Judge: Jack Smith Search Warrant For Trump Social Media Data Marks 'Break' From Precedent

 January 17, 2024

Special counsel Jack Smith just received good news in his latest endeavor to take down former President Donald Trump, but at least one judge on the panel hearing the matter was far from happy about the outcome.

The U.S. Court of Appeals for the District of Columbia said no to Trump's request to prevent Smith from accessing his Twitter (now X) feed, and also said that the panel will not reconsider its decision.

The U.S. Court of Appeals released a statement on the recent ruling.

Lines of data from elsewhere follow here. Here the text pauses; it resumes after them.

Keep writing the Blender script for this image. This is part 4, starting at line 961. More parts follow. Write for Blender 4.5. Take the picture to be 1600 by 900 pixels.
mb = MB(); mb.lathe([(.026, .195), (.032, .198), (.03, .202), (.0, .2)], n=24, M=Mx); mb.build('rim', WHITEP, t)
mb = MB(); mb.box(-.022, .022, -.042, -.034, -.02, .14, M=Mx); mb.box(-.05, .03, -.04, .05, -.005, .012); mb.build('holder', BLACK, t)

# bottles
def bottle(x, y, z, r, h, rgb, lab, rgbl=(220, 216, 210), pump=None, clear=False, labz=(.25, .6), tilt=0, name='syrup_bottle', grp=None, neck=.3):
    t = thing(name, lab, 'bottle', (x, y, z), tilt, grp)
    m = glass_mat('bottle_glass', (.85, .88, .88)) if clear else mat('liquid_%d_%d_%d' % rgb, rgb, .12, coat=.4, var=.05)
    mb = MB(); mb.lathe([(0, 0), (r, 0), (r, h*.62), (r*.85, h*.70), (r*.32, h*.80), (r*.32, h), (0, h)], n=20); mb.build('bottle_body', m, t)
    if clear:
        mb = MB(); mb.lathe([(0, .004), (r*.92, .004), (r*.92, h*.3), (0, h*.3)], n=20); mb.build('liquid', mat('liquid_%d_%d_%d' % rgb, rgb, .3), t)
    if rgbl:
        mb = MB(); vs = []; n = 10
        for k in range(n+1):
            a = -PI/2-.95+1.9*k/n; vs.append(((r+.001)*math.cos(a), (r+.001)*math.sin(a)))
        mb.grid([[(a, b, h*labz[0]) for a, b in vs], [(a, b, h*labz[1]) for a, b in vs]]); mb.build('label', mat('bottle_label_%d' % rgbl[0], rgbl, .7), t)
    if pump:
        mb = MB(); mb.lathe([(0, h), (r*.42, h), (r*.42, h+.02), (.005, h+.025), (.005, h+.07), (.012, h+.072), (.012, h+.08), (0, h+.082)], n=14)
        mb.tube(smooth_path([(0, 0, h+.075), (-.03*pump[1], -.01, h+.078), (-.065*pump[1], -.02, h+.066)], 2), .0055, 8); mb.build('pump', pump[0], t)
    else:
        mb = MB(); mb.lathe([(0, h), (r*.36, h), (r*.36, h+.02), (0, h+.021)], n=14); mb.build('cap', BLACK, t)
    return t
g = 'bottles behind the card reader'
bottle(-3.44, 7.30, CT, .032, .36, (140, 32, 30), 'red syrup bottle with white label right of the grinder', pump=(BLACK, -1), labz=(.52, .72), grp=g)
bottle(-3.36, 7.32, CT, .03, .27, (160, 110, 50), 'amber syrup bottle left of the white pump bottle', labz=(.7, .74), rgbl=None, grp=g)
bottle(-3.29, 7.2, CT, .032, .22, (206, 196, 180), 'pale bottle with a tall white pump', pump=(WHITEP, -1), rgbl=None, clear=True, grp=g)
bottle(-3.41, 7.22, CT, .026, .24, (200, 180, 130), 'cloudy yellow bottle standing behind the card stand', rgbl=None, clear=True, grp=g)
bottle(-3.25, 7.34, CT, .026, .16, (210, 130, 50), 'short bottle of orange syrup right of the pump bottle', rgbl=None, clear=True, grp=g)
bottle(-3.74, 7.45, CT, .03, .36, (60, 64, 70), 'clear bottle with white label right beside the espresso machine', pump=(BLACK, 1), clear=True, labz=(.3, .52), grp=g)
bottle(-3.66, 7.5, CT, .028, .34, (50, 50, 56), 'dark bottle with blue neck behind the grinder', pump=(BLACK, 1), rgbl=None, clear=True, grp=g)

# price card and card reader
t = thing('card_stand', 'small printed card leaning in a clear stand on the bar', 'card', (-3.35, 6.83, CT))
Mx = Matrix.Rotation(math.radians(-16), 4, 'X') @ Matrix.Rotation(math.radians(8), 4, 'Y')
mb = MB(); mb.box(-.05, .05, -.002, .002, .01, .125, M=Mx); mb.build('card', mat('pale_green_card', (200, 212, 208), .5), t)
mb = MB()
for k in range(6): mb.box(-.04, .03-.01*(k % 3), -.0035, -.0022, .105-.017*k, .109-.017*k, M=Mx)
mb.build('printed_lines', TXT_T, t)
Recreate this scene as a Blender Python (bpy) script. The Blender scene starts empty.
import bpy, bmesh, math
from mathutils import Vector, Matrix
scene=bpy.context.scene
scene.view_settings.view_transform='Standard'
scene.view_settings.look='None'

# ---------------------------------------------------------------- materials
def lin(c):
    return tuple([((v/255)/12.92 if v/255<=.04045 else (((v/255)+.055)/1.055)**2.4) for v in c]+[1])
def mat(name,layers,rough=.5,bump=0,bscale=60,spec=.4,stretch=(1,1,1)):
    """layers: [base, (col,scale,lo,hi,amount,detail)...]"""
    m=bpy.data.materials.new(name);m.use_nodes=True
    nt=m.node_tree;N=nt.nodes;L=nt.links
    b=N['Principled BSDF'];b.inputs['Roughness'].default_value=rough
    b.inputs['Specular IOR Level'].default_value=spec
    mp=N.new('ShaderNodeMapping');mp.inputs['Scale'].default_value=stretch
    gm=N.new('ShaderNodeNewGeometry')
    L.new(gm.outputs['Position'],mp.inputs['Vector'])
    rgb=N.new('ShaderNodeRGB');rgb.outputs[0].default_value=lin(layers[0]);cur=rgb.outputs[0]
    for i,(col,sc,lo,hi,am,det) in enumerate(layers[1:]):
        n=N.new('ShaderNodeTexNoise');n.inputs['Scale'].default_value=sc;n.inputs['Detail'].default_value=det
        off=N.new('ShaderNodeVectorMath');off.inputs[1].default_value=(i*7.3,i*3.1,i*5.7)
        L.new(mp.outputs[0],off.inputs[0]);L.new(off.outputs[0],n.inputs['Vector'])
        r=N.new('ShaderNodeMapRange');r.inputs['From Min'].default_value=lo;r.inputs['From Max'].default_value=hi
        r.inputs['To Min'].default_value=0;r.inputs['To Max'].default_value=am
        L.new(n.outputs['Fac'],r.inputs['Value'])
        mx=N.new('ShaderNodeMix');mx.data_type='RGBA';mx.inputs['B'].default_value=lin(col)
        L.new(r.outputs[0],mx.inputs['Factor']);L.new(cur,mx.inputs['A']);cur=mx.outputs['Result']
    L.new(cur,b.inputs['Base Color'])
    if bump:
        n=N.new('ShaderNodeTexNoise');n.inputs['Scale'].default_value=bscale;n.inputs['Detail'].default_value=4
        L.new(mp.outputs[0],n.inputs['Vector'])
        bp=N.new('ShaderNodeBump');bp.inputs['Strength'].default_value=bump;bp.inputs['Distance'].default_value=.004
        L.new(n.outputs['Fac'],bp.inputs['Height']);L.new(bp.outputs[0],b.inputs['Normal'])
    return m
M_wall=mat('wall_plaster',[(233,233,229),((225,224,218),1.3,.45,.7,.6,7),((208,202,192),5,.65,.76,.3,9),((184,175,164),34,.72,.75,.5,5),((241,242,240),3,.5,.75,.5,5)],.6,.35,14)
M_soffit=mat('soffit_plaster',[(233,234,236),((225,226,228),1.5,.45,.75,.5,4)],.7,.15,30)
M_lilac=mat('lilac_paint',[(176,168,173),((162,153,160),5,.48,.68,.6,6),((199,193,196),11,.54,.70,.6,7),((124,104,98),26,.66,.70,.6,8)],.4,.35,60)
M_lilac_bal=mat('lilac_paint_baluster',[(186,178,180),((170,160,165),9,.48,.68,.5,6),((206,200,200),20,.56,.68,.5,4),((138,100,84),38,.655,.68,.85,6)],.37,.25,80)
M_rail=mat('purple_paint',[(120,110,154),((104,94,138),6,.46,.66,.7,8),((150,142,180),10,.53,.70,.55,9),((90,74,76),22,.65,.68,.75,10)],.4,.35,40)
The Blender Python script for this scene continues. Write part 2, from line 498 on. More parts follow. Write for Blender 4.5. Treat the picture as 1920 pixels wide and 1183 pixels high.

“Upon consideration of appellant’s petition for rehearing en banc, the response thereto, the amicus curiae brief filed by Electronic Frontier Foundation in support of rehearing en banc, and the absence of a request by any member of the court for a vote, it is ordered that the petition be denied,” it reads.

However, in a dissent joined by two other judges on the panel, Judge Neomi Rao blasted Smith's petition, saying that it has resulted in rulings from the court that "break with long-standing precedent and gut the constitutional protections for executive privilege."

Rao went on to asset that Smith's search warrant for the data, which was accompanied by a nondisclosure order designed to stop Twitter from alerting Trump to the search "obstructed and bypassed any assertion of executive privilege and dodged the careful balance Congress struck in the Presidential Records Act."

"The district court and this court permitted this arrangement without any consideration of the consequential executive privilege issues raised by this unprecedented search. We should not have endorsed this gambit," the scathing dissent explained.

Rao concluded, "Rather than follow established precedent, for the first time in American history, a court allowed access to presidential communications before any scrutiny of executive privilege."

Whether Trump's legal team will take the matter to the U.S. Supreme Court remains unclear.